Inflation is now still the lowest in over a year and a long way below the 3.1% peak it hit in March as last year's surge in oil prices fed through into higher electricity and gas bills.
But the MPC will be conscious of a fresh inflationary threat coming from oil prices which this morning set a fresh record of $86.79 a barrel. The market remained worried about tight winter oil supplies and continued tension between Turkey and Iraq.
Food had the biggest upward effect on inflation in September as the price of dairy products surged 6.3% on the month. Milk prices going up 4p a pint were the main culprit. Overall, food added 0.1 percentage points to the annual CPI rate despite an offsetting downward impact from vegetable prices.
Falling gas and electricity bills made a downward contribution to inflation, as did clothing and footwear, which rose by less than last year.
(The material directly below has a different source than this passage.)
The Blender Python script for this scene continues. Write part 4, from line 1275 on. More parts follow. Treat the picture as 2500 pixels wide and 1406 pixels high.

The RPI measure of inflation was also weaker than expected, falling to 3.9% from 4.1% in August. The RPIX measure, which excludes mortgage interest payments, dipped to 2.7% from 2.8% in August.
The ONS also published its Rossi index on which increases in state benefits are based. This was up 2.3% on the year in September compared with a 3.0% rise in September 2006.
Shortly before the data was published, the pound fell to a 2-1/2 year low against the euro of 69.6p. Sterling also dropped to $2.0353, from $2.0430 yesterday.